Albuquerque-based artist Max Sorenson follows real and imaginary lines that enmesh the world, from bark beetle tracks to a human-made survey system, “feeling for tension.”

Albuquerque, New Mexico | maxcsorenson.com | @maxcsorenson
In Leaves/Traces (2024), Albuquerque-based artist Max Sorenson arranges dried leaves—oak, willow, cottonwood, sycamore, and more—in planar fashion. Against the white gallery wall, the straight lines of their arrangement and the ink on their skins come into sharp focus. Order is emphasized in their display as well as in the lines Sorenson has traced onto them, bisecting the leaves vertically or mapping venation.
The methodicalness of the piece mimics the lines marked by the Public Land Survey System, which was devised in the 1780s to divide land into plots in what was thought of as a “wild west.” The PLSS created six-by-six-mile townships, and mile-by-mile sections within them, with lines of constant bearing. These were meant to offer orientation in a vast world; they are still in use today.
Sorenson follows these lines through the streets of Albuquerque, while simultaneously “feeling for tension where organic lines pass through,” as he writes in his artist statement. Noticed from afar, Albuquerque appears as “a green and ordered thing amidst the tawny earth.” Yet, as with most things, drawing closer musses up what appeared deftly organized. Fallen leaves blow across the sidewalk, people jaywalk, and cars pass in a random succession that can’t be mapped. We are reminded that we are always intervening in geography.

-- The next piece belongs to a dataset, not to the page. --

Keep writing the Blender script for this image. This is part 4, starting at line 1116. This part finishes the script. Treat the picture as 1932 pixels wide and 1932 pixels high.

Works like Gallery, ponderosa (2024), chart the delicate path of other life across the planet, such as bark beetles over a fallen ponderosa branch. Called “galleries,” these carvings are shaped as beetles eat through the top layer of the tree. It’s surprising that these magical inscriptions fanning or squiggling across the tree’s skeleton are so distinct they are used to identify specific beetle species. In this piece, as in all of Sorenson’s PLSS-inspired series, the smallest, most intimate maps—those that rarely cut a straight line—are recorded, reminding us that as we interact with our own slice of the Earth, we transform it.
Sorenson will present his first solo exhibition, Margin, at Strata Gallery in Santa Fe, April 1-11, 2025.